APG is selling a chunk of its private equity holdings, more than €2-billion-worth, on the secondaries market, two sources told affiliate title Buyouts. Park Hill Group is working as adviser on the deal, a source said.

Spokespeople for APG declined to comment Friday.

APG in 2011 sold its interest in AlpInvest Partners to Carlyle Group, after which it developed APG Asset Management to continue its private equity investing.

APG’s portfolio hits the market around the same time as another large portfolio from California Public Employees’ Retirement System. CalPERS wants to sell up to $6 billion from its private equity portfolio in a process run by Jefferies, Buyouts previously reported.

Market expectation is that CalPERS won’t be able to sell the entire $6 billion worth of private equity fund stakes, but maybe $1 billion to $2 billion, sources speculated. At the very least, it’s unlikely the entire portfolio would be acquired by a single buyer.

Large portfolio sales took up buyer interest in the second half of 2021 as many buyers looked to diversify beyond the concentrated bets they made in the early parts of the year and in 2020.

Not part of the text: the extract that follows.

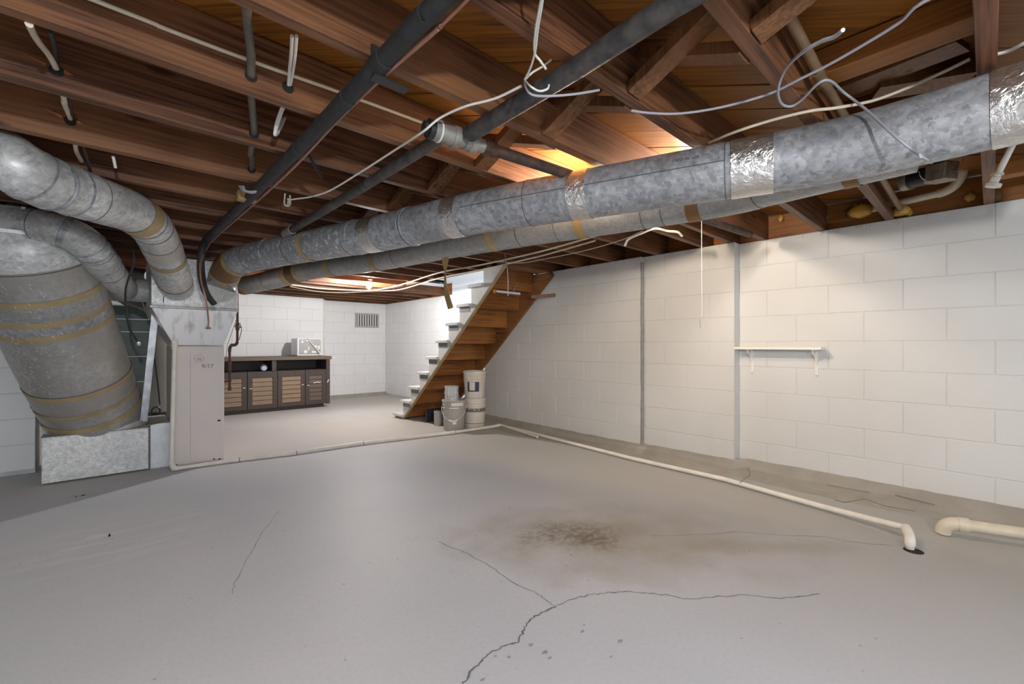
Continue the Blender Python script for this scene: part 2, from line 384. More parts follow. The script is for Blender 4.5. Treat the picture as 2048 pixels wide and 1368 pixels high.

In 2021, GP-led secondaries deals like single-asset continuation funds represented about 52 percent of the $132 billion in total estimated activity, according to Jefferies full-year secondaries volume report, published this week. Traditional LP volume was $64 billion in 2021, representing a 156 percent increase from 2020, Jefferies said.

The sales have come amid an environment of rich pricing, which generally helps convince institutions to move forward with contemplated rebalancing. Pricing for buyout funds hovered around 97 percent of net asset value, Jefferies said.